Celebrating the Legacy of Poet Walt Whitman This LGBTQ History Month

by Matilda Young

For LGBTQ History Month, HRC is remembering Walt Whitman, an LGBTQ poet whose works celebrate democracy, love and the rich diversity of the American experience.

“Clear and sweet is my soul, and clear and sweet is all that is not my soul.” -- Walt Whitman

For LGBTQ History Month, HRC is remembering Walt Whitman, an LGBTQ poet whose works celebrate democracy, love and the rich diversity of the American experience.

This year, we mark Whitman’s 200th birthday. To honor him, cities, libraries and communities across the country are sharing Whitman’s story and work, and lifting up how his messages of love and unity still resonate today.

In May, city-wide celebrations of Whitman in Washington, D.C., commemorated the poet’s time and legacy in our nation’s capital. As part of the D.C. bicentennial celebration, the Library of Congress -- which has the most extensive array of Whitman and Whitman-related collections in the world -- held a series of exhibits and public programs, as well as a digital crowdsourcing campaign, to showcase the trove. The exhibits highlighted aspects of Whitman’s life and poetry, including his time in D.C.

Whitman lived in D.C. for 10 years and is perhaps best remembered for working as a volunteer nurse during the Civil War. Whitman comforted the sick and the dying, sitting with them, helping them write letters to their families and providing them with what small gifts he could.

The Library’s exhibits also touched on Whitman’s relationship with Peter Doyle, an Irish immigrant and streetcar driver, who is believed by many to have been the love of Whitman’s life.

Doyle described their first encounter: “We were familiar at once -- I put my hand on his knee -- we understood. He did not get out at the end of the trip -- in fact went all the way back with me... From that time on we were the biggest sort of friends.” 

Whitman would write of his war-time experiences and his love of Peter Doyle throughout his masterwork, “Leaves of Grass.” He was one of the first American poets to openly celebrate same-sex love and attraction, writing of his “friends, his lovers” and the “love of comrades.” Sadly, his celebration of queer love and the sensuality that infuse “Leaves of Grass” would ultimately lead to his firing from the Department of the Interior after the work’s publication.

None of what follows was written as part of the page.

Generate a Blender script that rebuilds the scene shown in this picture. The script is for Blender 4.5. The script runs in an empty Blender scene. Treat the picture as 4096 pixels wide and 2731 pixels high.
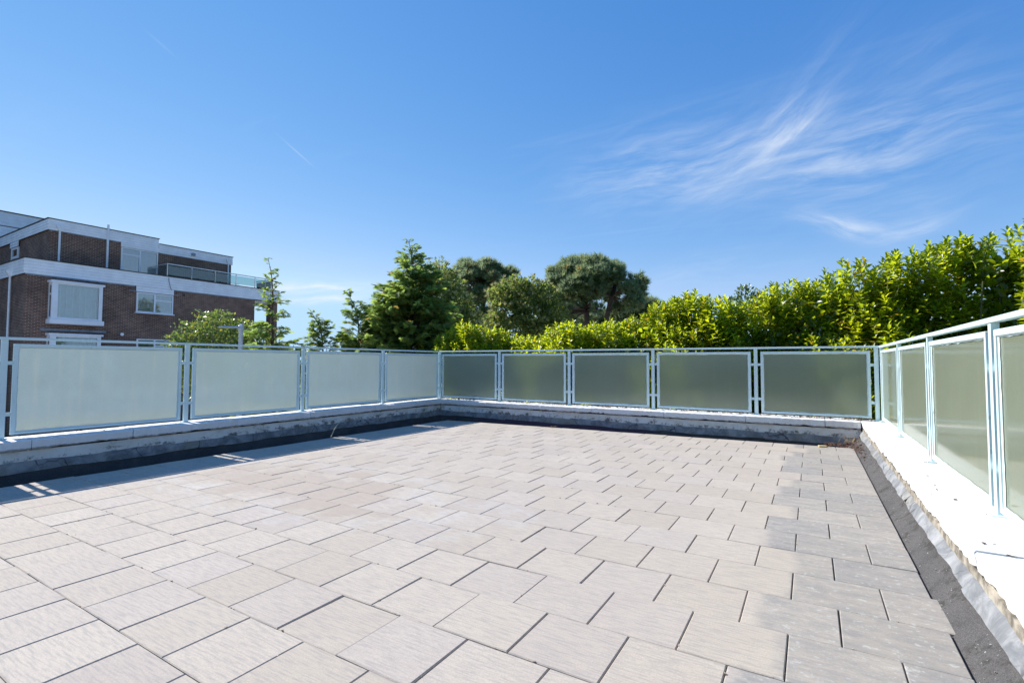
import bpy, math, random
import numpy as np
from mathutils import Matrix, Vector
R = math.radians
rng = np.random.default_rng(7)
random.seed(7)
sc = bpy.context.scene
col = sc.collection

# ------------------------------------------------------------------ camera
cam_d = bpy.data.cameras.new('camera'); cam = bpy.data.objects.new('camera', cam_d); col.objects.link(cam)
r_ = Vector((0.85528, 0.51816, 0.00304)).normalized()
w_ = Vector((-0.51780, 0.85444, 0.04254)).normalized()
u_ = r_.cross(w_)
CAM = Vector((1.2942, -2.5295, 1.2))
M = Matrix((( r_.x, u_.x, -w_.x, CAM.x), (r_.y, u_.y, -w_.y, CAM.y), (r_.z, u_.z, -w_.z, CAM.z), (0, 0, 0, 1)))
cam.matrix_world = M
cam_d.sensor_width = 36; cam_d.lens = 17.30; cam_d.clip_start = 0.05; cam_d.clip_end = 6000
sc.camera = cam
# ------------------------------------------------------------------ light
SUN_EL, SUN_AZ = 40.5, -88.5          # azimuth from +Y, clockwise positive
sd = Vector((math.sin(R(SUN_AZ))*math.cos(R(SUN_EL)), math.cos(R(SUN_AZ))*math.cos(R(SUN_EL)), math.sin(R(SUN_EL))))
sun_d = bpy.data.lights.new('sun', 'SUN'); sun = bpy.data.objects.new('sun', sun_d); col.objects.link(sun)
sun_d.energy = 4.2; sun_d.angle = R(0.5); sun_d.color = (1.0, 0.965, 0.92)
sun.rotation_euler = sd.to_track_quat('Z', 'Y').to_euler()
sc.view_settings.view_transform = 'Standard'; sc.view_settings.look = 'None'
sc.view_settings.exposure = 0.68; sc.view_settings.gamma = 1
sc.view_settings.use_curve_mapping = False
world = bpy.data.worlds.new("World"); sc.world = world; world.use_nodes = True
sc.cycles.max_bounces = 10; sc.cycles.transparent_max_bounces = 16; sc.cycles.use_denoising = True
sc.cycles.sample_clamp_indirect = 6.0; sc.cycles.caustics_refractive = False; sc.cycles.caustics_reflective = False

class NT:
    """small helper to write node trees"""
    def __init__(s, nt): s.nt = nt; nt.nodes.clear()
    def n(s, t, **k):
        x = s.nt.nodes.new(t)
        for a, b in k.items():
            if a.startswith('i_'):
                key = a[2:]; x.inputs[int(key) if key.isdigit() else key.replace('_', ' ')].default_value = b
            else: setattr(x, a, b)
        return x
    def l(s, a, b): s.nt.links.new(a, b)
    def set(s, inp, v):
        if hasattr(v, 'is_output'): s.l(v, inp)
        else: inp.default_value = v
    def math(s, op, a, b=0.0, c=0.0, clamp=False):
        x = s.n('ShaderNodeMath', operation=op, use_clamp=clamp)
        s.set(x.inputs[0], a); s.set(x.inputs[1], b)
        if op in ('MULTIPLY_ADD', 'SMOOTH_MIN'): s.set(x.inputs[2], c)
        return x.outputs[0]
    def vm(s, op, a, b=(0, 0, 0)):
        x = s.n('ShaderNodeVectorMath', operation=op); s.set(x.inputs[0], a); s.set(x.inputs[1], b)
        return x.outputs['Value'] if op in ('DOT_PRODUCT', 'LENGTH') else x.outputs[0]
    def mix(s, f, a, b, mode='MIX'):
        x = s.n('ShaderNodeMix', data_type='RGBA', blend_type=mode)
        s.set(x.inputs[0], f); s.set(x.inputs[6], a); s.set(x.inputs[7], b); return x.outputs[2]
    def ramp(s, f, lo, hi, a=0.0, b=1.0):
        x = s.n('ShaderNodeMapRange', interpolation_type='SMOOTHSTEP'); s.set(x.inputs[0], f)
        x.inputs[1].default_value = lo; x.inputs[2].default_value = hi; x.inputs[3].default_value = a; x.inputs[4].default_value = b
        return x.outputs[0]
    def noise(s, vec, scale, detail=3, rough=.55, dist=0.0):
        x = s.n('ShaderNodeTexNoise'); s.set(x.inputs['Vector'], vec)
        x.inputs['Scale'].default_value = scale; x.inputs['Detail'].default_value = detail
        x.inputs['Roughness'].default_value = rough; x.inputs['Distortion'].default_value = dist
        return x.outputs[0]

# sky: Nishita plus thin cirrus laid out by direction
T = NT(world.node_tree)
sky = T.n('ShaderNodeTexSky', sky_type='NISHITA', sun_disc=False)
sky.sun_elevation = R(SUN_EL); sky.sun_rotation = R(SUN_AZ); sky.air_density = 0.85; sky.dust_density = 0.0; sky.ozone_density = 3.0; sky.altitude = 300
geo = T.n('ShaderNodeTexCoord'); dirv = geo.outputs['Generated']
hs = T.n('ShaderNodeHueSaturation'); hs.inputs['Saturation'].default_value = 1.1; hs.inputs['Value'].default_value = 1.0
T.l(sky.outputs[0], hs.inputs['Color'])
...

Whitman died in 1892, but his work lives on today. He continues to inspire future generations of writers and poets in the U.S. and around the world. His poetry still carries with it the wisdom and beauty that challenge all of us to acknowledge and embrace our multitudes -- as LGBTQ people, as Americans and as global citizens.

As Whitman Exhibit Curator Barbara Bair told HRC, “He's a poet for everyone. He's a poet for LGBTQ people, he's a poet for people who love nature, he's a poet of democracy. And his poetry never grows old.”